BTS agency employees who sold shares before K-pop group’s hiatus announcement accused of insider trading

K-pop fans visit a BTS pop-up store in New York on June 15, 2022. During a candid YouTube video showing them eating dinner while chatting in Korean, K-pop megastars BTS dropped a bombshell announcement on their global fans: the supergroup was taking a break.

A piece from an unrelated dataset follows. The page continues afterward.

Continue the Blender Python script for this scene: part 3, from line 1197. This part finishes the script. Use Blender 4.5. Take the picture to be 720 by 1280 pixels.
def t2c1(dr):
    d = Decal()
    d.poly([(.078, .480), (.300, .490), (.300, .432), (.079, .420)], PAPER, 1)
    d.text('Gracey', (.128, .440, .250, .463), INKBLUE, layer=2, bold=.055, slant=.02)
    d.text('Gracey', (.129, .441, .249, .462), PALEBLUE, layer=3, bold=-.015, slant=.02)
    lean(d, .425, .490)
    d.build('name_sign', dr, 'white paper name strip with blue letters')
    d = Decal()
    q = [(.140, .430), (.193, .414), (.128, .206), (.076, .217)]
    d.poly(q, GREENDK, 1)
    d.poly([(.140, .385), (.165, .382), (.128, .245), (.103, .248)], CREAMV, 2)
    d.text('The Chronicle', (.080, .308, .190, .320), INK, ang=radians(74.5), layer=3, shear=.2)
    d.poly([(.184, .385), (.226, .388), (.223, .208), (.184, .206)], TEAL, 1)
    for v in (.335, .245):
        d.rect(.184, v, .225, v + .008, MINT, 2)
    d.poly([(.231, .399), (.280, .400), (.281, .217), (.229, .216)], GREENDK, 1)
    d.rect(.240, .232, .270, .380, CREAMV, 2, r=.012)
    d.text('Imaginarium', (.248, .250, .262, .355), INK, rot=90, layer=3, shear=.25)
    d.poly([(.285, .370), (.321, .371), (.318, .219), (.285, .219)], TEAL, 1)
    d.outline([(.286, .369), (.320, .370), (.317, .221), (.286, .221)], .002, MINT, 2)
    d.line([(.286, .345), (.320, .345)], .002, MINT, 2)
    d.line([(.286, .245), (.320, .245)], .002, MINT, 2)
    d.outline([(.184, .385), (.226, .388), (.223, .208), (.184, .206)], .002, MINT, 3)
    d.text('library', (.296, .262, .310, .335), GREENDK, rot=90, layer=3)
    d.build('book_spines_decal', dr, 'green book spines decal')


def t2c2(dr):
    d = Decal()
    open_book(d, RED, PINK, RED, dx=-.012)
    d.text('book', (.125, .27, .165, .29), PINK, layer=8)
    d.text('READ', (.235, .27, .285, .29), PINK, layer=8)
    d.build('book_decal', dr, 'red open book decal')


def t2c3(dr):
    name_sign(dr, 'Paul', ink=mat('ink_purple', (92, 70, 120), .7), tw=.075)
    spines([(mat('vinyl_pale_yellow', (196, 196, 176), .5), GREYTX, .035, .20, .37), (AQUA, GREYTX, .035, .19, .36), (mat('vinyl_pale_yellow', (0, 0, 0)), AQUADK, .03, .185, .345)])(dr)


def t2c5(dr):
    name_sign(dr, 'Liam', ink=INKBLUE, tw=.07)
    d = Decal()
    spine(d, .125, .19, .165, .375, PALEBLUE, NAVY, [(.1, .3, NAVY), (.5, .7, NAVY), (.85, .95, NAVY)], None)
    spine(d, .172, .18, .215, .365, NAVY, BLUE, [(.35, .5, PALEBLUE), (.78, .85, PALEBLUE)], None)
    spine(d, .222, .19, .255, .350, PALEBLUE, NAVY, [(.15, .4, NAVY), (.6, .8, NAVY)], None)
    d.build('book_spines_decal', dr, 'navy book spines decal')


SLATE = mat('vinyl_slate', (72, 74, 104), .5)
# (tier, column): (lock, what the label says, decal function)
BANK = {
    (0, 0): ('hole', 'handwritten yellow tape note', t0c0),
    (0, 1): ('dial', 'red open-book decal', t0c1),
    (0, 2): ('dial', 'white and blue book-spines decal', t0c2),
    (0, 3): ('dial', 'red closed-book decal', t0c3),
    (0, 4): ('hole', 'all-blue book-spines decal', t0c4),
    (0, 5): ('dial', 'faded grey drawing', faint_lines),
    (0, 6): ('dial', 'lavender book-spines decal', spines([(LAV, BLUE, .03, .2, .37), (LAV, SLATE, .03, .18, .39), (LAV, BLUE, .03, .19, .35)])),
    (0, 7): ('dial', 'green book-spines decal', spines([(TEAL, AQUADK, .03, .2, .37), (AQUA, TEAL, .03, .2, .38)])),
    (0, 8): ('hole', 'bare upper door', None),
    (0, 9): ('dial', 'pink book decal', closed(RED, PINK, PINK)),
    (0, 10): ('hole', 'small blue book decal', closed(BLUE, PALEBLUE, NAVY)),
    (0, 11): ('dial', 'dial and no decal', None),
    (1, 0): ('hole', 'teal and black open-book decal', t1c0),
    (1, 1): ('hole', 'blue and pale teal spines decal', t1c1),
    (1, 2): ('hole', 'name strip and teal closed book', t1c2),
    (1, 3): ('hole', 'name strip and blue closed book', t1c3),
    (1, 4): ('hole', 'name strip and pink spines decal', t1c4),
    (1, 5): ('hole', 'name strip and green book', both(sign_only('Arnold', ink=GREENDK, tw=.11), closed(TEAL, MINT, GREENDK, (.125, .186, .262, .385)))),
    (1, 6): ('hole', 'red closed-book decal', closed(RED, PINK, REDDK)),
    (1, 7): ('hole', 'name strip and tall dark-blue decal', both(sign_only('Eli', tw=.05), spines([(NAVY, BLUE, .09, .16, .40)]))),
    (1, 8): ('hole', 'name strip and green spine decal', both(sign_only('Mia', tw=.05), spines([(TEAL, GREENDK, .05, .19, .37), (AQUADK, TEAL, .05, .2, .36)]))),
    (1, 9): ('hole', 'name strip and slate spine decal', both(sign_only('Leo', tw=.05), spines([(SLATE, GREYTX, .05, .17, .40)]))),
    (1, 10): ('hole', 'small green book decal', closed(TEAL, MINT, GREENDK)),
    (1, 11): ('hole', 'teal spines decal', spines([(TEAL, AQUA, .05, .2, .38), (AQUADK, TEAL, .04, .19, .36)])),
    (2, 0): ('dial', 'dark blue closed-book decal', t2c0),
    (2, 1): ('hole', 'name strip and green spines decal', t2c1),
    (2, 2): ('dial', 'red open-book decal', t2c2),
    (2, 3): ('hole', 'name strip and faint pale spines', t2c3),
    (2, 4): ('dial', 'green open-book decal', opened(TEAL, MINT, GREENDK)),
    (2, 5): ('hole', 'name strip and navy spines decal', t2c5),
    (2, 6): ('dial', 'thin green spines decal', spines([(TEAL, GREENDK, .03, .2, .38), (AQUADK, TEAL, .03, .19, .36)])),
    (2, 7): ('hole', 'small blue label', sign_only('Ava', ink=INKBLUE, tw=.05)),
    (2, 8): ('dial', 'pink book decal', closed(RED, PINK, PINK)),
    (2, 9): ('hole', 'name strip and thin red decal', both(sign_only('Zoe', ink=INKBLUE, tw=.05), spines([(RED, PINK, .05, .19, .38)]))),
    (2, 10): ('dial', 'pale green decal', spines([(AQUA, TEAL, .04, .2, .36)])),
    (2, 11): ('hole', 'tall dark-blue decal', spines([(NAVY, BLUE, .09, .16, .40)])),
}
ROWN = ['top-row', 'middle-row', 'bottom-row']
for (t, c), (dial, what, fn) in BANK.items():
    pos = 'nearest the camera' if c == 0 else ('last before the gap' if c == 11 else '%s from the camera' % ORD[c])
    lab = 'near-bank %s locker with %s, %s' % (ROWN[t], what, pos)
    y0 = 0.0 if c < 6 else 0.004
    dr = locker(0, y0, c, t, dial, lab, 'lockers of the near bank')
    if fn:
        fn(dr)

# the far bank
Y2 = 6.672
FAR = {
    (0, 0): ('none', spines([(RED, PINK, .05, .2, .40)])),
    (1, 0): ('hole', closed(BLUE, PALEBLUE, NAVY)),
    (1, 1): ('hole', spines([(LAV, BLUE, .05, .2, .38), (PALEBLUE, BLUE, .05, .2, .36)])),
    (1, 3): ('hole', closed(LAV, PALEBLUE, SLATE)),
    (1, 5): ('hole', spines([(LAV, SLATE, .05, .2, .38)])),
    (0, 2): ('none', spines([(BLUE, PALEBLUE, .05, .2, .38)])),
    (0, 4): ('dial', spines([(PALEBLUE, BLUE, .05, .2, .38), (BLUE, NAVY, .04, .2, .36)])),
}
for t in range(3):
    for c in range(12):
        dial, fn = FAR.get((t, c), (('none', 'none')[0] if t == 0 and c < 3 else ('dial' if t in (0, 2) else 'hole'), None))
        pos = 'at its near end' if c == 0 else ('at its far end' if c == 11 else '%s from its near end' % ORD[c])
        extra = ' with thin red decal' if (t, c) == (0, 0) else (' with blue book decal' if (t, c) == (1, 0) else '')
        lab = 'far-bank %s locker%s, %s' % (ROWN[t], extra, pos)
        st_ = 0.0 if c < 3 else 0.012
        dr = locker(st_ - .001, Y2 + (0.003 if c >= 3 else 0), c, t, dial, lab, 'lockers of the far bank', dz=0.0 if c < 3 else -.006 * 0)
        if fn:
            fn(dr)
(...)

Three employees of HYBE, the agency behind K-pop megastars BTS had prior knowledge of the announcement and sold their shares before it was made public, pocketing hundreds of millions of won illegally, the Financial Supervisory Service said in a statement Wednesday, May 31, 2023.
ED JONES / AFP

SEOUL, South Korea—Three employees at HYBE, the agency behind K-pop megastars BTS, have been accused of insider trading by South Korea’s financial watchdog over share sales before the group’s bombshell “hiatus” announcement.

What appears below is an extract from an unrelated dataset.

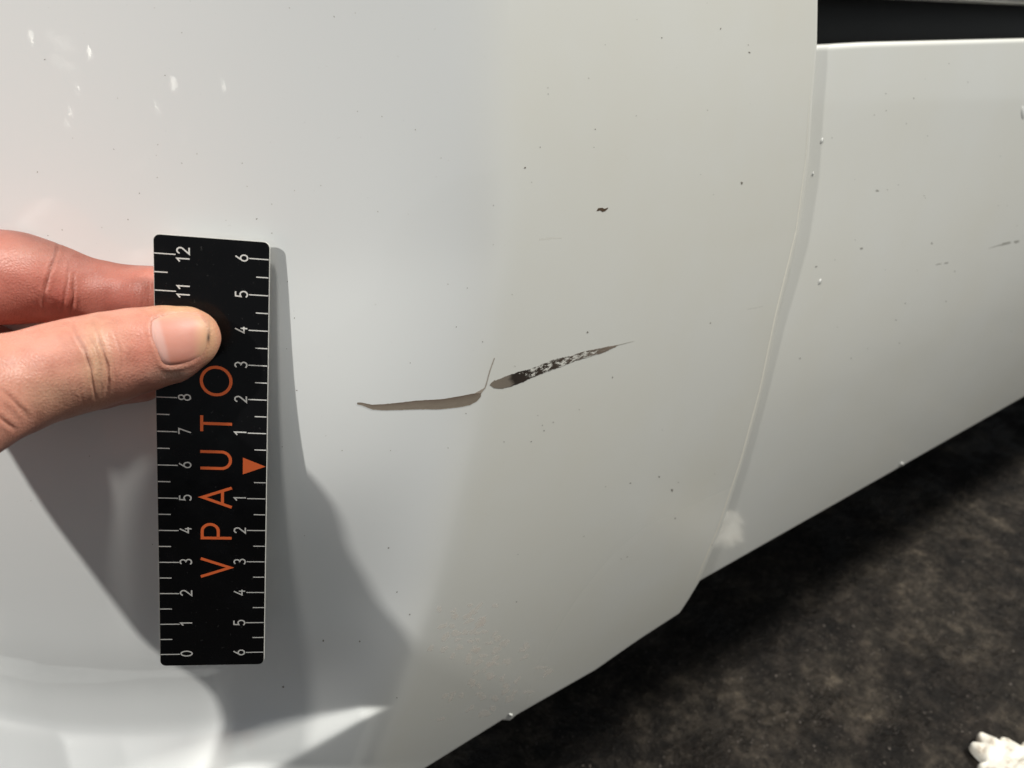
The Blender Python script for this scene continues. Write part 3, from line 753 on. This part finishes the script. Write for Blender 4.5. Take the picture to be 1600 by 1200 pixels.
def skin_material():
    q = NT("skin"); co = q.n('ShaderNodeTexCoord').outputs['Object']
    at_ = q.n('ShaderNodeAttribute', _attribute_name='skin_col')
    n1 = q.noise(160, 5, .65, co); n2 = q.noise(1500, 3, .6, co)
    sp = q.ramp(n1.outputs[0], [(.3, (.72, .58, .55)), (.52, (.97, .93, .92)), (.75, (1.0, 1.0, 1.0))]).outputs[0]
    c = q.mix(.55, at_.outputs['Color'], sp, 'MULTIPLY'); q.l(c, q.b.inputs['Base Color'])
    q.b.inputs['Roughness'].default_value = .42; q.b.inputs['Specular IOR Level'].default_value = .45
    q.b.inputs['Subsurface Weight'].default_value = .22; q.b.inputs['Subsurface Radius'].default_value = (1.0, .35, .2); q.b.inputs['Subsurface Scale'].default_value = .0035
    vo = q.n('ShaderNodeTexVoronoi', Scale=1100, _feature='DISTANCE_TO_EDGE'); q.l(co, vo.inputs['Vector'])
    h = q.n('ShaderNodeMath', _operation='ADD'); q.l(n2.outputs[0], h.inputs[0]); q.l(vo.outputs[0], h.inputs[1])
    q.bump(h.outputs[0], .26, .0005)
    return q.mat
hand = mesh_obj("person", HV, HF, skin_material())
base = np.tile(np.array([.70, .345, .245]), (len(HV), 1))
def blend(col, wgt):
    global base
    wgt = np.clip(wgt, 0, 1)[:, None]; base = base * (1 - wgt) + np.array(col) * wgt
def spot(who, cx, cy, rx, ry): return (part == PNAMES.index(who)) * np.exp(-((hx - cx) / rx) ** 2 - ((hy - cy) / ry) ** 2)
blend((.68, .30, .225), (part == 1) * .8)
blend((.60, .20, .15), spot('index', 92, 462, 22, 22) * .8); blend((.66, .27, .21), spot('index', 30, 450, 45, 30) * .6); blend((.66, .28, .22), spot('index', 190, 470, 40, 26) * .7)
blend((.73, .43, .33), spot('index', 60, 390, 60, 20) * .5)
blend((.68, .46, .29), spot('thumb', 150, 565, 22, 55) * .85); blend((.66, .42, .28), spot('thumb', 85, 620, 50, 35) * .7)
blend((.74, .39, .30), spot('thumb', 60, 550, 50, 28) * .6)
blend((.70, .29, .21), spot('thumb', 222, 545, 22, 45) * .75); blend((.76, .50, .28), spot('thumb', 285, 480, 45, 12) * .9)
blend((.74, .48, .27), spot('thumb', 330, 530, 14, 50) * .8); blend((.72, .52, .40), spot('thumb', 275, 586, 40, 10) * .7)
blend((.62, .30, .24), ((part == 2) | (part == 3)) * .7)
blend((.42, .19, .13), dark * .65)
blend((.05, .045, .04), ((part == 0) & front) * (np.exp(-((hx - 326) / 2.0) ** 2 - ((hy - 528) / 7) ** 2) * .8 + np.exp(-((hx - 327) / 2.) ** 2 - ((hy - 515) / 14) ** 2) * .3 + np.exp(-((hx - 286) / 8) ** 2 - ((hy - 479) / 1.6) ** 2) * .3))
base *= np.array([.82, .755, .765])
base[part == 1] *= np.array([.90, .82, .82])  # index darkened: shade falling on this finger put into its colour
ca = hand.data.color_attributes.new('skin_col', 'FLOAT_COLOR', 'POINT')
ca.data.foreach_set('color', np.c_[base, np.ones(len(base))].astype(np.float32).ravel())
tag(hand, "bare left hand pinching the ruler, thumb with dirty nail in front, fingers behind", "person")

# thumbnail: curved plate set into the nail bed
bv = BVHTree.FromPolygons([tuple(v_) for v_ in HV0[mk | True]], [tuple(f_) for f_ in HF[visible(HV0, HF)]])
def dense(poly, n):
    p = np.vstack([poly, poly[:1]]); s = np.concatenate([[0], np.cumsum(np.hypot(*np.diff(p, axis=0).T))])
    q = np.linspace(0, s[-1], n, endpoint=False)
    x_ = np.interp(q, s, p[:, 0]); y_ = np.interp(q, s, p[:, 1])
    k = np.array([1, 2, 3, 2, 1]) / 9.
    f = lambda a: np.convolve(np.concatenate([a[-2:], a, a[:2]]), k, 'valid')
    return np.stack([f(x_), f(y_)], 1)
NA, NR = 96, 16
bd = dense(NAIL, NA); cen = np.array([281., 529.])
rows = []
for i in range(NR + 1):
    s = i / NR; rows.append(cen + (bd - cen) * s)
G = np.array(rows); PV = np.zeros((NR + 1, NA, 3))
dirs = rays(G[..., 0], G[..., 1])
for i in range(NR + 1):
    for j in range(NA):
        d = Vector(dirs[i, j]).normalized(); hit = bv.ray_cast(Vector((0, 0, 0)), d)
        PV[i, j] = hit[0] if hit[0] is not None else dirs[i, j] * 18.8
up = -VIEW
edge = np.linspace(0, 1, NR + 1)
free = sstep(300, 320, G[..., 0])
off = .018 - (.045 - .04 * free) * sstep(.88, 1.0, edge)[:, None]
PV += up * off[..., None]
PV += up * (free * .010)[..., None]
PV[0, :] = PV[0].mean(0)
NV = PV.reshape(-1, 3); NF = []
for i in range(NR):
    for j in range(NA): NF.append((i * NA + j, (i + 1) * NA + j, (i + 1) * NA + (j + 1) % NA, i * NA + (j + 1) % NA))
def nail_material():
    q = NT("thumbnail"); at_ = q.n('ShaderNodeAttribute', _attribute_name='skin_col')
    q.l(at_.outputs['Color'], q.b.inputs['Base Color']); q.b.inputs['Roughness'].default_value = .45; q.b.inputs['Specular IOR Level'].default_value = .3
    q.b.inputs['Subsurface Weight'].default_value = .2; q.b.inputs['Subsurface Radius'].default_value = (1, .4, .25); q.b.inputs['Subsurface Scale'].default_value = .002
    co = q.n('ShaderNodeTexCoord').outputs['Object']; n = q.noise(500, 3, .5, co); q.bump(n.outputs[0], .08, .0004)
    return q.mat
nail = mesh_obj("thumbnail", NV, np.array(NF), nail_material(), hand)
gx, gy = G[..., 0].ravel(), G[..., 1].ravel()
nb = np.tile(np.array([.72, .37, .29]), (len(gx), 1))
def nbl(col, w_):
    global nb
    w_ = np.clip(w_, 0, 1)[:, None]; nb = nb * (1 - w_) + np.array(col) * w_
axd = (gx - 236) - (gy - 503) * .26
nbl((.74, .50, .44), sstep(17, 10, axd) * .85)                      # lunula
nbl((.78, .52, .32), sstep(298, 318, gx) * .8); nbl((.77, .50, .34), sstep(506, 492, gy) * .6)
nbl((.62, .25, .17), np.exp(-((gx - 283) / 26) ** 2 - ((gy - 566) / 9) ** 2) * .7)
nbl((.10, .085, .07), np.exp(-((gx - 325) / 2.2) ** 2 - ((gy - 529) / 8) ** 2) * .8)
nb *= np.array([.80, .70, .69])
ca = nail.data.color_attributes.new('skin_col', 'FLOAT_COLOR', 'POINT')
ca.data.foreach_set('color', np.c_[nb, np.ones(len(nb))].astype(np.float32).ravel())
# jacket sleeve from just above the wrist
ax_ = FORE - WRIST; ax_ /= np.linalg.norm(ax_); s_a = np.cross(ax_, [0, 0, 1.]); s_a /= np.linalg.norm(s_a); s_b = np.cross(s_a, ax_)
ns, na = 40, 48; SV = []
for i in range(ns):
    t = i / (ns - 1); c_ = WRIST + ax_ * (6.0 + 22 * t); r_ = 3.2 + 1.6 * t + .12 * math.sin(t * 38) + .1 * math.sin(t * 17 + 1)
    if i == 0: r_ -= .35
    for j in range(na):
        a_ = 2 * math.pi * j / na; rr_ = r_ + .12 * math.sin(3 * a_ + 9 * t); SV.append(c_ + rr_ * (math.cos(a_) * s_a + math.sin(a_) * s_b))
SF = [(i * na + j, i * na + (j + 1) % na, (i + 1) * na + (j + 1) % na, (i + 1) * na + j) for i in range(ns - 1) for j in range(na)]
sleeve = mesh_obj("sleeve", np.array(SV), np.array(SF), principled("dark_jacket_cloth", (.03, .035, .05), .9).mat, hand)
sm = sleeve.modifiers.new('thickness', 'SOLIDIFY'); sm.thickness = .002
#/HAND#

# ------------------------------------------------------------------ rag and grit on the floor
#RAG#
_d = rays(np.array([1614.]), np.array([1240.]))[0]; rc = _d * (-(H - .2) / _d[2])
def wn(P, s):
    return np.sin(P[:, 0] * s + 1.7 * np.sin(P[:, 1] * s * .8)) * np.cos(P[:, 1] * s * 1.1 + 1.3 * np.sin(P[:, 2] * s))
nu_, nv_ = 180, 70
th = np.linspace(0, 2 * np.pi, nu_, endpoint=False); ph = np.linspace(0.02, np.pi / 2, nv_)
T_, P_ = np.meshgrid(th, ph, indexing='ij')
rad = 3.4 + .4 * np.sin(5 * T_ + 1) + .5 * np.sin(2 * T_) + .7 * np.abs(np.sin(8.5 * T_ + .7)) * sstep(.9, 1.5, P_)
xr = np.sin(P_) * rad * np.cos(T_); yr = np.sin(P_) * rad * np.sin(T_)
q3 = np.stack([xr, yr, 0 * xr], -1).reshape(-1, 3)
fold = np.abs(wn(q3, .6)).reshape(xr.shape) * .9 + np.abs(wn(q3 * np.array([.5, 1.6, 1]) + 3, 1.5)).reshape(xr.shape) * .45
zr = np.cos(P_) ** .55 * (.9 + fold * .6) + .05
RV = np.stack([rc[0] + xr, rc[1] + yr, rc[2] + zr], -1).reshape(-1, 3)
ii, jj = np.meshgrid(np.arange(nu_), np.arange(nv_ - 1), indexing='ij'); a_ = (ii * nv_ + jj).ravel(); b_ = (((ii + 1) % nu_) * nv_ + jj).ravel()
rq = NT("soiled_white_cloth"); rco = rq.n('ShaderNodeTexCoord').outputs['Object']; rn = rq.noise(90, 5, .6, rco)
rq.l(rq.ramp(rn.outputs[0], [(.32, (.35, .27, .2)), (.48, (.78, .73, .64)), (.7, (.86, .84, .78))]).outputs[0], rq.b.inputs['Base Color']); rq.b.inputs['Roughness'].default_value = .85
rag = mesh_obj("rag", RV, np.stack([a_, a_ + 1, b_ + 1, b_], 1), rq.mat)
tag(rag, "crumpled soiled white rag on the dark floor", "rag")
# loose grit
GV, GF = [], []
ico = [(0, 0, 1), (.9, 0, -.2), (-.45, .8, -.2), (-.45, -.8, -.2), (.3, .5, .6), (-.6, 0, .5)]
for _ in range(1500):
    d = rays(np.array([RNG.uniform(800, 1700)]), np.array([RNG.uniform(650, 1300)]))[0]
    if d[2] > -.2: continue
    P = d * (-H / d[2]); sz = RNG.choice([.06, .1, .16], p=[.7, .25, .05]); c = len(GV); a = RNG.uniform(0, 6.3)
    for v_ in ico:
        x, y, z_ = np.array(v_) * sz * RNG.uniform(.6, 1.2, 3); GV.append((P[0] + x * math.cos(a) - y * math.sin(a), P[1] + x * math.sin(a) + y * math.cos(a), -H + .3 * sz + z_ * .7))
    GF += [(c, c + 4, c + 5), (c, c + 1, c + 4), (c + 1, c + 2, c + 4), (c + 4, c + 2, c + 5), (c + 5, c + 2, c + 3), (c, c + 5, c + 3), (c, c + 3, c + 1), (c + 1, c + 3, c + 2)]
grit = mesh_obj("grit", GV, GF, principled("floor_grit", (.12, .10, .085), .7).mat, smooth=False)
tag(grit, "fine loose grit scattered over the dark floor", "grit", kind='stuff')
#/RAG#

In a YouTube video posted on June 14 last year, BTS’ band members told fans they were taking a break from the supergroup to focus on their solo careers, citing exhaustion and the pressures of their stratospheric success.

The company’s share price fell nearly 25 percent when the market opened the day after the announcement, wiping nearly 2 trillion won ($1.5 billion) off its value.

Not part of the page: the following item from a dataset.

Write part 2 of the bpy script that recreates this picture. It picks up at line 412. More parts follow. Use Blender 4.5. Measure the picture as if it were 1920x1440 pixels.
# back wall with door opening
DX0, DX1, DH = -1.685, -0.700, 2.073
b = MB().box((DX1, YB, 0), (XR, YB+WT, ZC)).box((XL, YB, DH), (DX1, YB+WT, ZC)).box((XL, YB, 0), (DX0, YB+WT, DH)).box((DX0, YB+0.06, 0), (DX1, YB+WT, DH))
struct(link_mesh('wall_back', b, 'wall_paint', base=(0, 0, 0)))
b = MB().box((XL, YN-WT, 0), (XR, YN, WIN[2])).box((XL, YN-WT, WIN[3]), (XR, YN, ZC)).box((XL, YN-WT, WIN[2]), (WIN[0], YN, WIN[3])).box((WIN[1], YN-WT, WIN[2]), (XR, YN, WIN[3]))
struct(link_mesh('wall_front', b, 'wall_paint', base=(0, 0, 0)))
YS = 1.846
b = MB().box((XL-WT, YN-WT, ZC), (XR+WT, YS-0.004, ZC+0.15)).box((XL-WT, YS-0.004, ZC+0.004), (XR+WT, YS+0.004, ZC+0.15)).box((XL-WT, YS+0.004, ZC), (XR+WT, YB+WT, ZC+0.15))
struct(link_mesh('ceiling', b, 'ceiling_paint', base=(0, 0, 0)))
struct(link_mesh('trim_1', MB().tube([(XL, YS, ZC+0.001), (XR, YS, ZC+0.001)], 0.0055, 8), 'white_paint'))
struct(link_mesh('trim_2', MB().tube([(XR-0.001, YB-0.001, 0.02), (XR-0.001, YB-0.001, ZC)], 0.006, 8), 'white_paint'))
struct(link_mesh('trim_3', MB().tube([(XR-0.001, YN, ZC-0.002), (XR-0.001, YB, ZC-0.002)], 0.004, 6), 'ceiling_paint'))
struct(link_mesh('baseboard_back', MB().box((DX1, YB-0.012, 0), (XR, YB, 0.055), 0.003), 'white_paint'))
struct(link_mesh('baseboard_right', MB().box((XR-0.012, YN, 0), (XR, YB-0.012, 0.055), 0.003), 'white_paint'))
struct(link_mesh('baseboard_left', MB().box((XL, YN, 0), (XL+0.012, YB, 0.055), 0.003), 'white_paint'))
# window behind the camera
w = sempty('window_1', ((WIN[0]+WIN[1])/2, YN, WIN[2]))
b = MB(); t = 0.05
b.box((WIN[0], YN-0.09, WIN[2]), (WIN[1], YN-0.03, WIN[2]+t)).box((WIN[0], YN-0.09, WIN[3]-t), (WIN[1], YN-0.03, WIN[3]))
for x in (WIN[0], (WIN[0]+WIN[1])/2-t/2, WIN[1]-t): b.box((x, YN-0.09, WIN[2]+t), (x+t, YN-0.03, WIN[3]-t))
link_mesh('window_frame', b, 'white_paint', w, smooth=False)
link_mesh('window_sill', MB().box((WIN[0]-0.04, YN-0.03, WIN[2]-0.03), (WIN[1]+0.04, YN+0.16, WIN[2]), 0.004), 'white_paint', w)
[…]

Three HYBE employees, whose identities have been withheld, had prior knowledge of the announcement and sold their shares before it was made public, pocketing hundreds of millions of won illegally, the Financial Supervisory Service said in a statement Wednesday, May 31.

“We referred the three officials, one of whom is a team leader, to the prosecution with the opinion that they should be indicted,” the watchdog said.

The watchdog also criticized HYBE for making the market-moving announcement in a YouTube video rather than an official statement or regulatory filing, which they said had “aggravated investors’ confusion.”

Entertainment agencies should have a system where important information for investors is made public “transparently and through a right channel,” it said.

While BTS cited exhaustion as a reason for its decision to suspend group activity, many analysts said the hiatus was strategic, with South Korea’s mandatory 18-month military service looming for individual band members.

All South Korean able-bodied men under the age of 30 must perform around two years of military service, mainly because the country remains technically at war with nuclear-armed North Korea.

Two of the celebrity septet’s members, Jin and J-Hope, enlisted in the army in December 2022 and April this year respectively, with the remaining five expected to follow in the years—or months—ahead.